* WHAT YOU HAVE TO DO *
Give again, word for word, each line from the top of the listing through the line that holds "R = math.radians".

* DATA BLOCK *
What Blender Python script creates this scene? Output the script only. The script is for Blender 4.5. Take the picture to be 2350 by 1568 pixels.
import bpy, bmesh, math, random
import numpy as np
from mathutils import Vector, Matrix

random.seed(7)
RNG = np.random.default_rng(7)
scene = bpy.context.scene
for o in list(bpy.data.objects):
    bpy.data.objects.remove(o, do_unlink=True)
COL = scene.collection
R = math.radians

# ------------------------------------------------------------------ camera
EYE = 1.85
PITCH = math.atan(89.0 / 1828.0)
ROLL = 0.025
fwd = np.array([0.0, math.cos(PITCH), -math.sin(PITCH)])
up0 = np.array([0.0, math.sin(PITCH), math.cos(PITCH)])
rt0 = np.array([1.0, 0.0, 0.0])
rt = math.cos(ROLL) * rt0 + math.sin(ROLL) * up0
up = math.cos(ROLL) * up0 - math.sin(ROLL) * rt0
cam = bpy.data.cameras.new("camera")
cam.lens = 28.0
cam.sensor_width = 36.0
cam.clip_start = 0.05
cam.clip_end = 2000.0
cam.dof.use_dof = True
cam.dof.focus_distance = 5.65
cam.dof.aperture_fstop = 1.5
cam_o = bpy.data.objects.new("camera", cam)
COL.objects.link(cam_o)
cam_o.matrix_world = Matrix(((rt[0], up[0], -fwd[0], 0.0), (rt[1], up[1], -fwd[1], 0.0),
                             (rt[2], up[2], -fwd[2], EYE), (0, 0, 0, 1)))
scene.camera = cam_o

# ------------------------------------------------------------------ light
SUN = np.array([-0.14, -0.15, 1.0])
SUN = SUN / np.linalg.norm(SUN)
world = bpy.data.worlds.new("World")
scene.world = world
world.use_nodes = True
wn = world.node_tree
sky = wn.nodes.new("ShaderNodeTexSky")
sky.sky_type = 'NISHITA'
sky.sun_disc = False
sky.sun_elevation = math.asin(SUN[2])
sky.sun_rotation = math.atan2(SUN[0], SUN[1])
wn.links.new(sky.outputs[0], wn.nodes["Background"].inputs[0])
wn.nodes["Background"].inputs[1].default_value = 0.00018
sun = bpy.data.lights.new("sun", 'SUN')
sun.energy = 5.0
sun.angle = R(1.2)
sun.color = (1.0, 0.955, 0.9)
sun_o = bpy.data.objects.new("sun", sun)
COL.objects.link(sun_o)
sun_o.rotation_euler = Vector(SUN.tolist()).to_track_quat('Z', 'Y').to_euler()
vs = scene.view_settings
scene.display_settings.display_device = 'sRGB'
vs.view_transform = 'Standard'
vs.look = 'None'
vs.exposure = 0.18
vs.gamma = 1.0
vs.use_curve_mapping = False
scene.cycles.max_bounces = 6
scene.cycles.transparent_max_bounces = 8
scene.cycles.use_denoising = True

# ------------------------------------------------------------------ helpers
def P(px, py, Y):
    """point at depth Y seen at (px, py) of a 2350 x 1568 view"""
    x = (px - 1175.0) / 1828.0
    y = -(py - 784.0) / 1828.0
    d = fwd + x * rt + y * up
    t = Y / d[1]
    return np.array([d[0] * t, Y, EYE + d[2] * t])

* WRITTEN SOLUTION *
What Blender Python script creates this scene? Output the script only. The script is for Blender 4.5. Take the picture to be 2350 by 1568 pixels.
import bpy, bmesh, math, random
import numpy as np
from mathutils import Vector, Matrix

random.seed(7)
RNG = np.random.default_rng(7)
scene = bpy.context.scene
for o in list(bpy.data.objects):
    bpy.data.objects.remove(o, do_unlink=True)
COL = scene.collection
R = math.radians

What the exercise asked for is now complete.